November preview: Employment outcome key after October moderation
The key question around today's report is whether the moderation in employment to a 15.9k rise last time out - the first downside surprise in 7 months - proves to be a one-off or if another subdued figure prints. If it is the latter, markets may take that as a sign that the resilience in employment to slower economic growth is starting to fray with the surprisingly soft Q3 GDP growth figures (0.3%q/q, 0.8%Y/Y) reported last week still clear in the memory. Markets appear reluctant to call it one way or the other. The median estimate is for employment to rebound to a 25k rise around a wide band of estimates of 15-50k.
The national unemployment rate is forecast to tick up to 4.2% in the month (range: 4.1-4.2%). As has been the case throughout much of the year, a modestly higher unemployment rate won't necessarily concern the RBA if employment is still rising at a solid pace and labour force participation remains around its current record high levels.
October recap: A rare downside miss for employment
Employment missed to the downside of expectations for the first time since March rising by a net 15.9k (FT +9.7k, PT +6.2k) against the 25k consensus. This marked a moderation from the run of solid increases over recent months. In the September quarter, employment gains averaged 52k per month.
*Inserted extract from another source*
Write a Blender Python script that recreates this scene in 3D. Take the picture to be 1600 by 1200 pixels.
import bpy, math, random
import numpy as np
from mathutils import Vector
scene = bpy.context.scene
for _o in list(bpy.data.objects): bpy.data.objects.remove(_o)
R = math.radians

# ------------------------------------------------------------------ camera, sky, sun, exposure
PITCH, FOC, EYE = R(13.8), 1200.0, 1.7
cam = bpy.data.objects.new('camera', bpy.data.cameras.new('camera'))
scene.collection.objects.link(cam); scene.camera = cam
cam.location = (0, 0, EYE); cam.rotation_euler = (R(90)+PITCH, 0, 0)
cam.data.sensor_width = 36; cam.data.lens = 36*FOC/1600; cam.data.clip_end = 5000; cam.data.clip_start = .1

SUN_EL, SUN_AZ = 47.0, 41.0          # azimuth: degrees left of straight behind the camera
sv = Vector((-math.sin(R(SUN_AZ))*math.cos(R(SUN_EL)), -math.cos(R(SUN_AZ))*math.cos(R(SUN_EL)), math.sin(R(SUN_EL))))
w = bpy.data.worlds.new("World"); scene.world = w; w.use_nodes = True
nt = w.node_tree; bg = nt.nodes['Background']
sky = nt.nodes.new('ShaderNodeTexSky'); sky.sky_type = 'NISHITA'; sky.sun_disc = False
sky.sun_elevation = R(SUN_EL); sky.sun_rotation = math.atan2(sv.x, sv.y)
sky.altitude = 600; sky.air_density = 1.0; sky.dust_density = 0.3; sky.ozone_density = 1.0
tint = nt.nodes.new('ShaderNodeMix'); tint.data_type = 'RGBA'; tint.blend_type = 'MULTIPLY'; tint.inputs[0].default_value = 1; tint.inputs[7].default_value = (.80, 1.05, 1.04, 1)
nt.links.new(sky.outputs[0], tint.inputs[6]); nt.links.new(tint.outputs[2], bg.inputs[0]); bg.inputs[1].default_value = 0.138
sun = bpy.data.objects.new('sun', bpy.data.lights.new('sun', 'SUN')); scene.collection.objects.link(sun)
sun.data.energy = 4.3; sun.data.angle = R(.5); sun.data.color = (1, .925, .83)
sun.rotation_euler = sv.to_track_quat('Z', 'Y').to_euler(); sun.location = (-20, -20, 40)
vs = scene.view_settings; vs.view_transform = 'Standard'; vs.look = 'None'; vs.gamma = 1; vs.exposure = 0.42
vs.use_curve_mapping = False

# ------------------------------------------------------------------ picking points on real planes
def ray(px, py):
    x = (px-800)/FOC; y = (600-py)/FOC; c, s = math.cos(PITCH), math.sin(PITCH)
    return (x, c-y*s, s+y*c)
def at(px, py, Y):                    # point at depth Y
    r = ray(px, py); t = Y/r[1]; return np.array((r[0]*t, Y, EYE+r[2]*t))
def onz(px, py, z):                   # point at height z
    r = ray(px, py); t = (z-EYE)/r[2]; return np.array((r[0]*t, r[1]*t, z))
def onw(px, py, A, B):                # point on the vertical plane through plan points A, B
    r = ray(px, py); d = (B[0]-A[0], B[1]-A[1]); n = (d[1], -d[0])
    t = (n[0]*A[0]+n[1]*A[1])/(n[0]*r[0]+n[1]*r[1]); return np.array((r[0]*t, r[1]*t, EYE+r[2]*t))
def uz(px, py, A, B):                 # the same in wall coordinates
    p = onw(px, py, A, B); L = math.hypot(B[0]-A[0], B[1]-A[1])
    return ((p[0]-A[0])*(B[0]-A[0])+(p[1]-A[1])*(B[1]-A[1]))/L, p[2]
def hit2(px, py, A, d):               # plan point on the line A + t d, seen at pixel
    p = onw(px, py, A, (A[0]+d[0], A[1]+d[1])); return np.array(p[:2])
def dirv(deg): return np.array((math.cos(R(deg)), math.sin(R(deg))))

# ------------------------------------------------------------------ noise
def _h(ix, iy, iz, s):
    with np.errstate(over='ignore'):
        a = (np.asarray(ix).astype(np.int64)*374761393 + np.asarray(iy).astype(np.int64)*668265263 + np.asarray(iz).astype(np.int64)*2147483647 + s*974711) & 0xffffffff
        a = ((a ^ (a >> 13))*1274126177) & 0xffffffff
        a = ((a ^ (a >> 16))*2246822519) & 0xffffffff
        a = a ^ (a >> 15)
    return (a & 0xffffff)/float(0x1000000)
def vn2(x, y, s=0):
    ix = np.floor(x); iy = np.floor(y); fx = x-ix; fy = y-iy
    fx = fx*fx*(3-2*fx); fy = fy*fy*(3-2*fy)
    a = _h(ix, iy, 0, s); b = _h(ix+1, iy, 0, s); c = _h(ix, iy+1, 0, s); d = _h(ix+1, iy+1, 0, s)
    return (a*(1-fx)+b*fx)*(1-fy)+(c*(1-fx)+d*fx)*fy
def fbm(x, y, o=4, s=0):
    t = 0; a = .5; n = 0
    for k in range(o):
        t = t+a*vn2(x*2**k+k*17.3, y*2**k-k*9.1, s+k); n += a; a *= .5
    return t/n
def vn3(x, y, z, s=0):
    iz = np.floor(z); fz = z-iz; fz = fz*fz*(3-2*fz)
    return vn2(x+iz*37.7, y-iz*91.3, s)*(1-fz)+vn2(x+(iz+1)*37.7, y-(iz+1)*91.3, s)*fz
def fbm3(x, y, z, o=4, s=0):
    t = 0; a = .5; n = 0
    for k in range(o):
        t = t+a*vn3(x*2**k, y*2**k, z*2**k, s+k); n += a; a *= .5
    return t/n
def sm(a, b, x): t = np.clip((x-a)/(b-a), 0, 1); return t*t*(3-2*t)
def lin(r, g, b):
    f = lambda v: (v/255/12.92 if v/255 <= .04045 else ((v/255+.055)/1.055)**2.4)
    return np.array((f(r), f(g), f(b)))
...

Although employment fell short of expectations, the national unemployment rate remained steady at 4.1% for the third month in succession as labour force participation eased from record highs (67.2%). The broader underemployment rate continued to tighten printing at 6.2% in October, its lowest level since April 2023 and down from a recent high of 6.7% in May. Total labour force underutilisation remained at a multi-month low of 10.4%.